**Given exercise:**
Write out each line of the material again, word for word.

**Information provided:**
:::
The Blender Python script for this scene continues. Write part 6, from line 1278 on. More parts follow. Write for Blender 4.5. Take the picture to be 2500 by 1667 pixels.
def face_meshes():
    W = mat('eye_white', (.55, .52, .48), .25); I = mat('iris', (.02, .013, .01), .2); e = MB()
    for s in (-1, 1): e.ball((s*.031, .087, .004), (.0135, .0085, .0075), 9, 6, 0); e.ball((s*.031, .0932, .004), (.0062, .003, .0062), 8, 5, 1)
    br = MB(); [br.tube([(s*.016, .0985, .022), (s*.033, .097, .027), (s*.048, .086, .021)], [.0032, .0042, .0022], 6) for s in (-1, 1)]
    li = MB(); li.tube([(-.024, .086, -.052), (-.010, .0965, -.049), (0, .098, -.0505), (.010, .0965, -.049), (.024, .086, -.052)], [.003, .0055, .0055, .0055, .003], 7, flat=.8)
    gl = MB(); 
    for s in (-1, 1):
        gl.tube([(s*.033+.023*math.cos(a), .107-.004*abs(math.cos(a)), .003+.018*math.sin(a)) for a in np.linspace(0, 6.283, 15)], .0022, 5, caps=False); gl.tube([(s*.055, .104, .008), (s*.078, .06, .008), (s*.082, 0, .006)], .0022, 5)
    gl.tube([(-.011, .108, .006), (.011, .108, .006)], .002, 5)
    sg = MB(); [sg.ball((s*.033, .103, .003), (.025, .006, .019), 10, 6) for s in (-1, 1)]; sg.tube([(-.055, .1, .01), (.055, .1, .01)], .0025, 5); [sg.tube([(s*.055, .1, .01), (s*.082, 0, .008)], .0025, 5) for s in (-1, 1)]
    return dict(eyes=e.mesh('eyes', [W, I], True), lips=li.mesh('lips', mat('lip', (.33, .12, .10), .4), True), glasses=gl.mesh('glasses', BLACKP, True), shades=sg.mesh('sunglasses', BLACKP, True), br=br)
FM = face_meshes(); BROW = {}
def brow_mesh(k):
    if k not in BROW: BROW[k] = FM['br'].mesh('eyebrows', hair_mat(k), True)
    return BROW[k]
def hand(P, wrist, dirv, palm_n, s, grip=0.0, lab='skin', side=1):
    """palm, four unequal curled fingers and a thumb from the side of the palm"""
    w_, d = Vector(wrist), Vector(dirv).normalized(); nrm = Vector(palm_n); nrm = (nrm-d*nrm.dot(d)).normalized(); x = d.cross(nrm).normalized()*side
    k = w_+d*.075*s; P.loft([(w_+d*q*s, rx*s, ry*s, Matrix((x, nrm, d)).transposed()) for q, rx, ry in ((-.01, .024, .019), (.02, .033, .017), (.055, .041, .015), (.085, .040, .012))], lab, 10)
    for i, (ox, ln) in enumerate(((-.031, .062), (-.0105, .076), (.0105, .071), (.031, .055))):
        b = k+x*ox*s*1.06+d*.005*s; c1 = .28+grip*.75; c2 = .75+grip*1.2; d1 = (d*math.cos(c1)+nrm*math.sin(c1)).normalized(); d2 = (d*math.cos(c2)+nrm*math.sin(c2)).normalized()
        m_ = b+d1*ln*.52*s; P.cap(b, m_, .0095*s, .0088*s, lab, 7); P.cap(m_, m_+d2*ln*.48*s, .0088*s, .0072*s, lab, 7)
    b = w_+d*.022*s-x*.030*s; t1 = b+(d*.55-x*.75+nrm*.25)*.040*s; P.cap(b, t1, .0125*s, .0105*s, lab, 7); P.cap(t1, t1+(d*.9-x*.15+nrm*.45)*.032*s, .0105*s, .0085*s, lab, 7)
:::
**Response:**
The Blender Python script for this scene continues. Write part 6, from line 1278 on. More parts follow. Write for Blender 4.5. Take the picture to be 2500 by 1667 pixels.
def face_meshes():
    W = mat('eye_white', (.55, .52, .48), .25); I = mat('iris', (.02, .013, .01), .2); e = MB()
    for s in (-1, 1): e.ball((s*.031, .087, .004), (.0135, .0085, .0075), 9, 6, 0); e.ball((s*.031, .0932, .004), (.0062, .003, .0062), 8, 5, 1)
    br = MB(); [br.tube([(s*.016, .0985, .022), (s*.033, .097, .027), (s*.048, .086, .021)], [.0032, .0042, .0022], 6) for s in (-1, 1)]
    li = MB(); li.tube([(-.024, .086, -.052), (-.010, .0965, -.049), (0, .098, -.0505), (.010, .0965, -.049), (.024, .086, -.052)], [.003, .0055, .0055, .0055, .003], 7, flat=.8)
    gl = MB(); 
    for s in (-1, 1):
        gl.tube([(s*.033+.023*math.cos(a), .107-.004*abs(math.cos(a)), .003+.018*math.sin(a)) for a in np.linspace(0, 6.283, 15)], .0022, 5, caps=False); gl.tube([(s*.055, .104, .008), (s*.078, .06, .008), (s*.082, 0, .006)], .0022, 5)
    gl.tube([(-.011, .108, .006), (.011, .108, .006)], .002, 5)
    sg = MB(); [sg.ball((s*.033, .103, .003), (.025, .006, .019), 10, 6) for s in (-1, 1)]; sg.tube([(-.055, .1, .01), (.055, .1, .01)], .0025, 5); [sg.tube([(s*.055, .1, .01), (s*.082, 0, .008)], .0025, 5) for s in (-1, 1)]
    return dict(eyes=e.mesh('eyes', [W, I], True), lips=li.mesh('lips', mat('lip', (.33, .12, .10), .4), True), glasses=gl.mesh('glasses', BLACKP, True), shades=sg.mesh('sunglasses', BLACKP, True), br=br)
FM = face_meshes(); BROW = {}
def brow_mesh(k):
    if k not in BROW: BROW[k] = FM['br'].mesh('eyebrows', hair_mat(k), True)
    return BROW[k]
def hand(P, wrist, dirv, palm_n, s, grip=0.0, lab='skin', side=1):
    """palm, four unequal curled fingers and a thumb from the side of the palm"""
    w_, d = Vector(wrist), Vector(dirv).normalized(); nrm = Vector(palm_n); nrm = (nrm-d*nrm.dot(d)).normalized(); x = d.cross(nrm).normalized()*side
    k = w_+d*.075*s; P.loft([(w_+d*q*s, rx*s, ry*s, Matrix((x, nrm, d)).transposed()) for q, rx, ry in ((-.01, .024, .019), (.02, .033, .017), (.055, .041, .015), (.085, .040, .012))], lab, 10)
    for i, (ox, ln) in enumerate(((-.031, .062), (-.0105, .076), (.0105, .071), (.031, .055))):
        b = k+x*ox*s*1.06+d*.005*s; c1 = .28+grip*.75; c2 = .75+grip*1.2; d1 = (d*math.cos(c1)+nrm*math.sin(c1)).normalized(); d2 = (d*math.cos(c2)+nrm*math.sin(c2)).normalized()
        m_ = b+d1*ln*.52*s; P.cap(b, m_, .0095*s, .0088*s, lab, 7); P.cap(m_, m_+d2*ln*.48*s, .0088*s, .0072*s, lab, 7)
    b = w_+d*.022*s-x*.030*s; t1 = b+(d*.55-x*.75+nrm*.25)*.040*s; P.cap(b, t1, .0125*s, .0105*s, lab, 7); P.cap(t1, t1+(d*.9-x*.15+nrm*.45)*.032*s, .0105*s, .0085*s, lab, 7)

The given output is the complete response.